Equities: U.S. large caps still offer exposure to earnings resilience, but valuation expansion is limited. Expect single-digit nominal total returns over the next 12–24 months in a baseline scenario, with dispersion across sectors. Growth-oriented tech names remain sensitive to rate movements, while cyclical and value sectors may outperform if growth stabilizes.

Fixed income: Elevated policy rates have improved prospective yields on cash and short-term bonds, creating attractive carry for conservative portfolios. Core government and investment-grade bond total returns will be driven largely by coupon income rather than price appreciation unless long-term yields materially decline. High-yield credit can deliver incremental returns, but spreads are vulnerable to macro slowdowns.

Cash and short-duration instruments: With central banks reluctant to cut aggressively without clearer disinflation, cash yields are appealing for capital preservation and opportunistic redeployment. Short-duration strategies reduce rate sensitivity and offer flexibility if markets reprice policy.

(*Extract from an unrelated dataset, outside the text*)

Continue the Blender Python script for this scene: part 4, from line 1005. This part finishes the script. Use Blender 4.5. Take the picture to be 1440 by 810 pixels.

Real assets and commodities: Real assets, including REITs and infrastructure, trade off income potential with rate sensitivity. Commodities remain a mixed bag — industrial metals reflect demand tied to growth and green-transition spending, while gold retains appeal as an inflation and geopolitical hedge.

Emerging markets: EM returns will vary by country and currency; exporters tied to commodity strength could outperform, while rate-sensitive markets may lag if the dollar remains firm.

Risk considerations and positioning: Key risks include a policy misstep, a sharper-than-expected growth slowdown, persistent inflation surprises, or geopolitical shocks. Investors should emphasize diversified exposure, tilt toward higher-quality credit, and use cash or short-duration bonds to manage timing risk. For longer horizons, a balanced mix of equities for growth and higher-yielding fixed income for income can help meet return objectives while controlling volatility.

Bottom line: The path to meaningful total returns in the coming year hinges on central-bank actions and growth momentum. With yields elevated, income-focused allocations and selective equity exposure framed by valuation discipline are prudent for most investors.